[Start Material provided]

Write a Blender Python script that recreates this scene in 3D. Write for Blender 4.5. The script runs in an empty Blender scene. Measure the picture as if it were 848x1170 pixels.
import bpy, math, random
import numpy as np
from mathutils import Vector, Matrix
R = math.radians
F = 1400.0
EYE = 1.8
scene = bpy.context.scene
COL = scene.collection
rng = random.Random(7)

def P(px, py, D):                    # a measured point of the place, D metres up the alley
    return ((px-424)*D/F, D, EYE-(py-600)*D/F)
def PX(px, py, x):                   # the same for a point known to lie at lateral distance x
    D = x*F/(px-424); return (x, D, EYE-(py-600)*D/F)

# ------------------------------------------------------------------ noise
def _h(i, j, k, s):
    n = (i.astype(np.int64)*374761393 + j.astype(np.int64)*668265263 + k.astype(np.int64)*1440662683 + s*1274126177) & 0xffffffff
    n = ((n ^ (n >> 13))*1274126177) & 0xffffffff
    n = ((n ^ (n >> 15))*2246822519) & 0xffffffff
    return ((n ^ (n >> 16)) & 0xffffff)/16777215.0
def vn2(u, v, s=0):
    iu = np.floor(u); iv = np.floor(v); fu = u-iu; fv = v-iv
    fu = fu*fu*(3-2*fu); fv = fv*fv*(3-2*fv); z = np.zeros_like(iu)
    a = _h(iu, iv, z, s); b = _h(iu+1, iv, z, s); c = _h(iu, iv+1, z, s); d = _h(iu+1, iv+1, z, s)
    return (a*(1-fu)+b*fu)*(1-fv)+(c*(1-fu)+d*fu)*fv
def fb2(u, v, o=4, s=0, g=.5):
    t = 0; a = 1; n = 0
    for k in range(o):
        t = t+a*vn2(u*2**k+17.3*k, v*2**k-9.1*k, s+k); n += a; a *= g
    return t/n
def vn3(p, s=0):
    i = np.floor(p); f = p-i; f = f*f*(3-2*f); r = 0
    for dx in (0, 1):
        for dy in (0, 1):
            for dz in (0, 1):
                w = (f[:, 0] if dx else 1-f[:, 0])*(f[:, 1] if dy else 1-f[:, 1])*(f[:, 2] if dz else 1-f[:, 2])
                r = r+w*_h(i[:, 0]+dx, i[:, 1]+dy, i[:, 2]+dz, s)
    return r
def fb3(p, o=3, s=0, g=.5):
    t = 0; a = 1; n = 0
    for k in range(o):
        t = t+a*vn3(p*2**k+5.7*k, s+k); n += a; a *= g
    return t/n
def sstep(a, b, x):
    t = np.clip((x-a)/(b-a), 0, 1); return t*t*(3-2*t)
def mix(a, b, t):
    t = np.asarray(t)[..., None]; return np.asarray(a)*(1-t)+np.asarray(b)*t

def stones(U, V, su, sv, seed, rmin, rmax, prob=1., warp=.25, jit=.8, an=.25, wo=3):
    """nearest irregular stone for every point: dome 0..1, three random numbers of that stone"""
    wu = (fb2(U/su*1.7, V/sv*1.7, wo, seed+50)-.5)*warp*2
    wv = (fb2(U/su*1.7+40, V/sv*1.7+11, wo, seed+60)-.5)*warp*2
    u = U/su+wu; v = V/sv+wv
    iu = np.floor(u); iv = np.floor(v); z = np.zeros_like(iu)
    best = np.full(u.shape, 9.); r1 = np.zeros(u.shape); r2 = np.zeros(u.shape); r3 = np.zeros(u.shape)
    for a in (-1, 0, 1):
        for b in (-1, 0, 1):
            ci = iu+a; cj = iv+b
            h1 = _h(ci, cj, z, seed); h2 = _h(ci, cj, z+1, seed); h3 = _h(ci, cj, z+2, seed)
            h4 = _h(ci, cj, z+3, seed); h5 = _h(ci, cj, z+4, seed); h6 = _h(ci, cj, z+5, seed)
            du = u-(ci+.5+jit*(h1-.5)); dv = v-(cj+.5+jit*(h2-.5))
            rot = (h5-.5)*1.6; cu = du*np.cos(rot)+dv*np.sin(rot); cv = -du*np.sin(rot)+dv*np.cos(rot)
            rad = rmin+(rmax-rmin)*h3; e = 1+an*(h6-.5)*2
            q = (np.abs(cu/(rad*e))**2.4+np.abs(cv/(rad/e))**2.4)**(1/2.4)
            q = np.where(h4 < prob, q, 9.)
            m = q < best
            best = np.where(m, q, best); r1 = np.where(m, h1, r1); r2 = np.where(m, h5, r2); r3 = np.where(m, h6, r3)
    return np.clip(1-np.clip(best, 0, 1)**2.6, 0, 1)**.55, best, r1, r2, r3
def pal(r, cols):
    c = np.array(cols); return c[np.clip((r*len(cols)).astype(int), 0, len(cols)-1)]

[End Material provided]

Set task: Quote the listing word for word from its first line through the line in which "D = x*F/(px-424);" appears.

The completed task:
Write a Blender Python script that recreates this scene in 3D. Write for Blender 4.5. The script runs in an empty Blender scene. Measure the picture as if it were 848x1170 pixels.
import bpy, math, random
import numpy as np
from mathutils import Vector, Matrix
R = math.radians
F = 1400.0
EYE = 1.8
scene = bpy.context.scene
COL = scene.collection
rng = random.Random(7)

def P(px, py, D):                    # a measured point of the place, D metres up the alley
    return ((px-424)*D/F, D, EYE-(py-600)*D/F)
def PX(px, py, x):                   # the same for a point known to lie at lateral distance x
    D = x*F/(px-424); return (x, D, EYE-(py-600)*D/F)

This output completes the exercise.